__Data entries__:
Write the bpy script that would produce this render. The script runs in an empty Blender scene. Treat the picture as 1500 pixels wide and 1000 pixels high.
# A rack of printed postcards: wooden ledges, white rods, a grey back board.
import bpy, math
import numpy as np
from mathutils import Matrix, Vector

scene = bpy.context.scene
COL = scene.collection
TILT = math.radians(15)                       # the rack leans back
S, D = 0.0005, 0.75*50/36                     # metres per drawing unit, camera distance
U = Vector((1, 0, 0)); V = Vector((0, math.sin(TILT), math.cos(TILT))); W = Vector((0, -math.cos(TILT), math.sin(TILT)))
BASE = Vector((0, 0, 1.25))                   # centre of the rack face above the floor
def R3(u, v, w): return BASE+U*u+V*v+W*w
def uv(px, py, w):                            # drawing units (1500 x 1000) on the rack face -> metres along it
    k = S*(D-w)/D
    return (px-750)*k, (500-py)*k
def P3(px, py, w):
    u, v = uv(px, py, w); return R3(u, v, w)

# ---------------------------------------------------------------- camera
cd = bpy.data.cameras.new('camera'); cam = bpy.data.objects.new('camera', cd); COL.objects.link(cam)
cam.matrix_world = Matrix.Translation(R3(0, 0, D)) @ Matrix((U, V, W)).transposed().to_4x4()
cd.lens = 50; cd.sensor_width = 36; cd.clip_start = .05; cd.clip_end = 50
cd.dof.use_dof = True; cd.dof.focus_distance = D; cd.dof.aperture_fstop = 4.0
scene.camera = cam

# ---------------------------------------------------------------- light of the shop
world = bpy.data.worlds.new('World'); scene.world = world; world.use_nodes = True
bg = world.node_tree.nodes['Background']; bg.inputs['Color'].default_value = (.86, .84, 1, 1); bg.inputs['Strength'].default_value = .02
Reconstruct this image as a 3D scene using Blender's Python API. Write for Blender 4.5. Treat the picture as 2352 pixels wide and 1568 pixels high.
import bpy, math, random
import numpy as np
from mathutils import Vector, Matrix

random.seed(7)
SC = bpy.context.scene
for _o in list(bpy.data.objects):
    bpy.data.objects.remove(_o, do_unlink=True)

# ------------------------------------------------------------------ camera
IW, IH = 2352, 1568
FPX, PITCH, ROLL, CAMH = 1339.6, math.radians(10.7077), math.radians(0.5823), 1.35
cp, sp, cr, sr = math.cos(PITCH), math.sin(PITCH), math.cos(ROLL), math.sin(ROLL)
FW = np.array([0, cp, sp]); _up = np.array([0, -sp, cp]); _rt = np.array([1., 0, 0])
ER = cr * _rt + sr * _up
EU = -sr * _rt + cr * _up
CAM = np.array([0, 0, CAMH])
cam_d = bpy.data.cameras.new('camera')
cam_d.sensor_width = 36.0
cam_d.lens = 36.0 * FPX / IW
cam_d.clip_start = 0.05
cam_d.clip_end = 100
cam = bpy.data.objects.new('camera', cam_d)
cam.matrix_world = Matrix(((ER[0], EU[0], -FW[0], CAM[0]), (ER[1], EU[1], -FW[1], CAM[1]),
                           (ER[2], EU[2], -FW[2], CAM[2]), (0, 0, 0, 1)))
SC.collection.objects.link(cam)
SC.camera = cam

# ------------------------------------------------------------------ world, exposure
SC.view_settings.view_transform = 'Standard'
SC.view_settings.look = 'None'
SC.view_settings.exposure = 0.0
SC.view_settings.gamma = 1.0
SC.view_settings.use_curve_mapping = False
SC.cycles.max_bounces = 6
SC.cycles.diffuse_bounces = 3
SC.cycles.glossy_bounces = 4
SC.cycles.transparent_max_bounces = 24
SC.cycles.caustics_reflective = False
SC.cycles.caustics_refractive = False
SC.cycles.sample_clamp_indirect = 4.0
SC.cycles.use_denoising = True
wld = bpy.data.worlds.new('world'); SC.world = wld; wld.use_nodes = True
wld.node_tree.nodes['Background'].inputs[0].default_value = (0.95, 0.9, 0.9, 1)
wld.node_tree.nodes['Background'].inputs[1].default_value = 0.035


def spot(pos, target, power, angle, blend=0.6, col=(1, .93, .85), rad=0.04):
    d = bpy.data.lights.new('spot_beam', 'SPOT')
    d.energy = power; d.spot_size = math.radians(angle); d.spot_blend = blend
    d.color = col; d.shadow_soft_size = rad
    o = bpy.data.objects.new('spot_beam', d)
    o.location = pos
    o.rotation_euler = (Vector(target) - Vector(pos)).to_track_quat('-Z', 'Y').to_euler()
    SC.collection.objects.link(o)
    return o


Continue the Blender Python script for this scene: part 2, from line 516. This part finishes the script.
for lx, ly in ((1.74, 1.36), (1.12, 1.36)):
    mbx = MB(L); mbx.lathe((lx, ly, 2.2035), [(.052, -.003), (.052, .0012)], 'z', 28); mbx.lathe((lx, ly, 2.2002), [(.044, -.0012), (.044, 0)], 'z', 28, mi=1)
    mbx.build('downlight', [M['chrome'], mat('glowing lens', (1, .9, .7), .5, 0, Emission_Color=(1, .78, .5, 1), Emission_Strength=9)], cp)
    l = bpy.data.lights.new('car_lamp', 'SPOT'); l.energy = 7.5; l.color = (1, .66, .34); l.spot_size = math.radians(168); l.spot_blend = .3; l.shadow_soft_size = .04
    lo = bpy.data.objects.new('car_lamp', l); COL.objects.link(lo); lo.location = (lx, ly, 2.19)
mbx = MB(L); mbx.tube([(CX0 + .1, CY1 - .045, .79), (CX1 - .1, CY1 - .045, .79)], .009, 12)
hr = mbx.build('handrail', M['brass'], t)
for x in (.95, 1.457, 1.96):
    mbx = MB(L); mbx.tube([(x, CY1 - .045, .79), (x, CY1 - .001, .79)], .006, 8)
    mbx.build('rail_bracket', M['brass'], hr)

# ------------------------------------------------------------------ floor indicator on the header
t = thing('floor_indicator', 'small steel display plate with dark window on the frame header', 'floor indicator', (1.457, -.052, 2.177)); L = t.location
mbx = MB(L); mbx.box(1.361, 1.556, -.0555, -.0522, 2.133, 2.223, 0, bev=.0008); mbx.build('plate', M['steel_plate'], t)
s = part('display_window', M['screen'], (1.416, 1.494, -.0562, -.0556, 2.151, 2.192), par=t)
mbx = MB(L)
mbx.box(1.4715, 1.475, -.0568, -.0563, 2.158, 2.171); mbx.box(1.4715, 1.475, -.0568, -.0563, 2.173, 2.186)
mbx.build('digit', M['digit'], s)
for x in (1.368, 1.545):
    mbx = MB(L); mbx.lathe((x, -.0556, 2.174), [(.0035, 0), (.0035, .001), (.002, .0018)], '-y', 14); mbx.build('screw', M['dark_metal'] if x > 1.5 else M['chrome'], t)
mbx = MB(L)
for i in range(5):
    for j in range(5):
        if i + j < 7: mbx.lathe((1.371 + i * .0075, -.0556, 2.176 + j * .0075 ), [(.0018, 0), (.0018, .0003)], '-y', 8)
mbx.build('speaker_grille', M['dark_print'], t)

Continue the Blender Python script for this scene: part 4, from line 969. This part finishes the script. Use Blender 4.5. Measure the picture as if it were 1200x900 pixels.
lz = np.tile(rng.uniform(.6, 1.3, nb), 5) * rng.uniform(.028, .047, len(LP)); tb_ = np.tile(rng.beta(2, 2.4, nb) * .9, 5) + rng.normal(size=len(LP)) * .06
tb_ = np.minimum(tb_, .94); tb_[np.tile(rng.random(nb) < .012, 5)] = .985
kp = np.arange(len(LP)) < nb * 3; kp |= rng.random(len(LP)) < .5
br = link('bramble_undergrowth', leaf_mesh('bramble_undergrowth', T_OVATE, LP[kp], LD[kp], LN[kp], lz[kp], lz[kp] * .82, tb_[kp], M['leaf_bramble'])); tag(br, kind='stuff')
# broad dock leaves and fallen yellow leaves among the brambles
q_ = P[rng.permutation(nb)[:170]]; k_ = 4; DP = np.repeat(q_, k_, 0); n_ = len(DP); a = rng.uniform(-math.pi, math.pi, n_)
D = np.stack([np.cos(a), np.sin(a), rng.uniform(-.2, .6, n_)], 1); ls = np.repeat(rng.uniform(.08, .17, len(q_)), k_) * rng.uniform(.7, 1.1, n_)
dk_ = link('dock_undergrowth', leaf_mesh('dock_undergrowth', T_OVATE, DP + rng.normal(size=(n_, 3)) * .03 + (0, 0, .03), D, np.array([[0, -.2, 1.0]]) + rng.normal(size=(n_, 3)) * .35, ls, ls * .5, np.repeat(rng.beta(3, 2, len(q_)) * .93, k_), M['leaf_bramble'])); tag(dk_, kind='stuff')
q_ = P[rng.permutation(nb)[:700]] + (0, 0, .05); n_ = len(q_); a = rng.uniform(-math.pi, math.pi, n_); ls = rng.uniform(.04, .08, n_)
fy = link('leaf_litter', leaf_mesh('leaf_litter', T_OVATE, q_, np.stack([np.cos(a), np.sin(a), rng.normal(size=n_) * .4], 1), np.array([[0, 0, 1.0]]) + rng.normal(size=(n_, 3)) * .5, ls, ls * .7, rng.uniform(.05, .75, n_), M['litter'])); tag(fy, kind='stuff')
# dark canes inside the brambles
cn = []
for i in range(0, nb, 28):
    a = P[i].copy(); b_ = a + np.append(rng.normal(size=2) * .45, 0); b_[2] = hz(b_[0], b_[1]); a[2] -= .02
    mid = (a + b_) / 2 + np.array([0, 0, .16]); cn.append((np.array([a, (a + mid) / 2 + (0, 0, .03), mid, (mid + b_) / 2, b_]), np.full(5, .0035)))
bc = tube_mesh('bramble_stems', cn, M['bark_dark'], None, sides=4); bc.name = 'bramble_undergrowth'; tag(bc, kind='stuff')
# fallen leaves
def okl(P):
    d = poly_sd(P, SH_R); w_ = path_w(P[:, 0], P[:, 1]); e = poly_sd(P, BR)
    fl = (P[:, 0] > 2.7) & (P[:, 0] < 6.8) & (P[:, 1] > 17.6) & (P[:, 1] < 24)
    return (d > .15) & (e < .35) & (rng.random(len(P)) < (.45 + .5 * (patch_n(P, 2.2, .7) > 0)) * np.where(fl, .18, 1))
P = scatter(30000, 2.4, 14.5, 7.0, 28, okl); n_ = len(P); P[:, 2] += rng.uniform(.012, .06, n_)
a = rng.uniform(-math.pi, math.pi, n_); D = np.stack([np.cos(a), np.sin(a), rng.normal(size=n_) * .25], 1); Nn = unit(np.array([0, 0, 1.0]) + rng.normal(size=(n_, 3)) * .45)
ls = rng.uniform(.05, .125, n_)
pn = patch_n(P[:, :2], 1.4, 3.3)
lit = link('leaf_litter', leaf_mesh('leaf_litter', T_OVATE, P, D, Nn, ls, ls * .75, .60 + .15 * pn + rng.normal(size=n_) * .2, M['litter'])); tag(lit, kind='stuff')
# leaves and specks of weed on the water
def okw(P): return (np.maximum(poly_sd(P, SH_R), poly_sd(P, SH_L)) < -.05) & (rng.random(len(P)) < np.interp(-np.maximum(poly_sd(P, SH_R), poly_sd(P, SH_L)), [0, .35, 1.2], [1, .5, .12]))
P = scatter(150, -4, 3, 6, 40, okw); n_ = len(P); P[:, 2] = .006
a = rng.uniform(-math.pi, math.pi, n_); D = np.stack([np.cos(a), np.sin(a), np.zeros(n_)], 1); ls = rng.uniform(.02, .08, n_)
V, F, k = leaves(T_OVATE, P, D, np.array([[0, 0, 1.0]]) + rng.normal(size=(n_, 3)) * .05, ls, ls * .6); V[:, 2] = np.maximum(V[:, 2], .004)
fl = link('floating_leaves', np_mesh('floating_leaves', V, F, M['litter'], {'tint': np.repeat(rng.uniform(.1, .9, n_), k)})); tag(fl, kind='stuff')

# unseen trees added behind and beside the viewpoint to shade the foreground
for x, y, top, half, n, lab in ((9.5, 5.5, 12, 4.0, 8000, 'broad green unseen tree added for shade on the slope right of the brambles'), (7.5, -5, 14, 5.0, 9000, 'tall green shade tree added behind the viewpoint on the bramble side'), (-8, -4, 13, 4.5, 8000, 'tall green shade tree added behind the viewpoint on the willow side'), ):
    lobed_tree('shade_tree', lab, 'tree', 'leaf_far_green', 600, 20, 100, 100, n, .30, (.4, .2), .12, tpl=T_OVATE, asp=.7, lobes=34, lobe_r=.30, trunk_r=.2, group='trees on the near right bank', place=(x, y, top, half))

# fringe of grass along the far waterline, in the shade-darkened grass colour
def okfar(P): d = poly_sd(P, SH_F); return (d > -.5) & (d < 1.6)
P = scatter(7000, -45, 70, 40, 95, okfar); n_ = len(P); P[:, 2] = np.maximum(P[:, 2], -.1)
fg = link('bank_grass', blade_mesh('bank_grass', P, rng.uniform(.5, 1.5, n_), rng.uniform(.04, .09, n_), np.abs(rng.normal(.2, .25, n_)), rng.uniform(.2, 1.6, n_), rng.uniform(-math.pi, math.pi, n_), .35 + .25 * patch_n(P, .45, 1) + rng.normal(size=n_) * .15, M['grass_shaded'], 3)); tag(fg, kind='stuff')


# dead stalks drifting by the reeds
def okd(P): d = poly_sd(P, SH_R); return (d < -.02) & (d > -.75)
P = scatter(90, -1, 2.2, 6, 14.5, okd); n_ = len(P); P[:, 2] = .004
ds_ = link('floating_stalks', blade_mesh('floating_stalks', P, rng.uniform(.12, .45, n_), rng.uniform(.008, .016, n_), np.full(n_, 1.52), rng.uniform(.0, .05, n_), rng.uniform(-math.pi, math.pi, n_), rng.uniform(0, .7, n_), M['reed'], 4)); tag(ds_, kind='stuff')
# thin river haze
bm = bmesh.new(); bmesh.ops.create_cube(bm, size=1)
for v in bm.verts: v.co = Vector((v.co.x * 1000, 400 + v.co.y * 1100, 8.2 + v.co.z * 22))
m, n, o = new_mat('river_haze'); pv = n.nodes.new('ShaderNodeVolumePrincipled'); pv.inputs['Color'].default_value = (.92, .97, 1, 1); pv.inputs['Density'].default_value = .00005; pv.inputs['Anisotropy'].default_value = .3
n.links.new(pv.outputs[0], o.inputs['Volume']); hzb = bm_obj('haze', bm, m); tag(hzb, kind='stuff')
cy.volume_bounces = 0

__Instructions for the task__: Everything from the first line of the data through the line containing "from mathutils import Matrix, Vector" should be echoed exactly. Add nothing.

__Answer for the task__:
Write the bpy script that would produce this render. The script runs in an empty Blender scene. Treat the picture as 1500 pixels wide and 1000 pixels high.
# A rack of printed postcards: wooden ledges, white rods, a grey back board.
import bpy, math
import numpy as np
from mathutils import Matrix, Vector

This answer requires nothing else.